Hong Kong. Participação recorde num “referendo” aos protestos

Após meses de protestos cada vez mais violentos, acorreram às urnas mais 1,5 milhões de eleitores que em 2015. Os conselhos distritais são os únicos órgãos do Estado com sufrágio universal em Hong Kong. 

Assim que tiveram oportunidade de ir às urnas escolher os seus líderes, boa parte dos habitantes de Hong Kong fizeram-no. Sessenta e nove por cento dos 4,1 milhões de eleitores votaram para eleger 452 representantes nos 18 conselhos distritais, uma participação recorde, após meses de protestos – cada vez mais violentos. 

“Na prática, é um referendo: amarelo ou azul”, explicou à Quartz Richard Chan, candidato da oposição. O “amarelo” simboliza o campo pró-democracia e o “azul” é uma referência aos uniformes da polícia, controlada pelo Executivo de Carrie Lam. Já Starry Lee Wai-king, líder do principal partido pró-Pequim, chutou bolas pretas durante um comício, esta quinta-feira, simbolizando as “forças negras” dos manifestantes, que precisam de ser chutados para fora da cidade, segundo o South China Morning Post.

As imagens deste domingo mostram longas filas de eleitores, que esperavam durante horas à porta dos locais de voto, guardados por polícias usando equipamento antimotim. “Creio que é necessário para dar a impressão de segurança e criar um efeito dissuasor”, disse aos jornalistas o número dois de Carrie Lam, Matthew Cheung. Mas os receios de que protestos perturbassem o processo eleitoral mostraram-se infundados. O que houve foi uma afluência sem precedentes às urnas: votaram mais 1,5 milhões de pessoas do que nas eleições de 2015. “Definitivamente, isto reflete o desejo do povo de Hong Kong de um sufrágio universal genuíno”, assegurou um eleitor à Reuters

Sufrágio universal no sentido de que a eleição do Executivo de Hong Kong não o é. Apesar de todos os eleitores poderem eleger membros do comité eleitoral que nomeia o Executivo, só elegem metade desse comité – o resto é composto maioritariamente por representantes de vários setores da economia (atualmente, estes elementos são na sua maioria pró-Pequim). Além disso, o novo líder do Executivo ainda precisa do consentimento do Governo central. Os únicos órgãos plenamente eleitos de Hong Kong são mesmo os 18 conselhos distritais: coincidentemente, têm poucos poderes e orçamentos limitados.

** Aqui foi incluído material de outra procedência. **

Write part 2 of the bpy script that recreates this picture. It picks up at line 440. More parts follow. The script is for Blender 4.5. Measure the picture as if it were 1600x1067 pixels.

Contudo, até estas eleições foram marcadas por restrições. Por exemplo, o ativista Joshua Wong – que já foi detido pelas autoridades em várias ocasiões – foi impedido de concorrer, por apelar à autodeterminação de Hong Kong, o que foi visto como incompatível com o juramento de tomada de posse do Executivo.

“Mesmo que me censurem e tirem dos boletins de voto, que me prendam, isso só me encorajaria a continuar a lutar por um futuro”, disse Wong aos jornalistas, quando apelava ao voto. Afinal, mais do que representação nos conselhos distritais, o que se disputa é a perceção de apoio popular à oposição ou ao campo pró-Pequim.

 

“Sangue, suor e lágrimas” A enorme afluência às urnas pode ser sinal tanto da crescente impopularidade do Executivo como do cansaço com os constantes confrontos em Hong Kong, onde a violência se tornou norma. “Ambos os lados têm falhas, mas estou aqui para apoiar o Governo. Os jovens são demasiado radicais”, assegurou ao Guardian Tang, uma eleitora de 70 anos. “Eles não deviam provocar estragos e interferir no nosso dia-a-dia”.

Outros pensam exatamente o contrário. “Antes dos protestos pensei que não sabia nada sobre o Governo, que não era da minha conta”, explicou à Reuters Kevin Cheung, um estudante de 22 anos. “Se estás disposto a marchar ou a protestar nas ruas, o que requer sangue, suor e lágrimas, é muito mais fácil descer as escadas e votar”, acrescentou outro manifestante ao Guardian.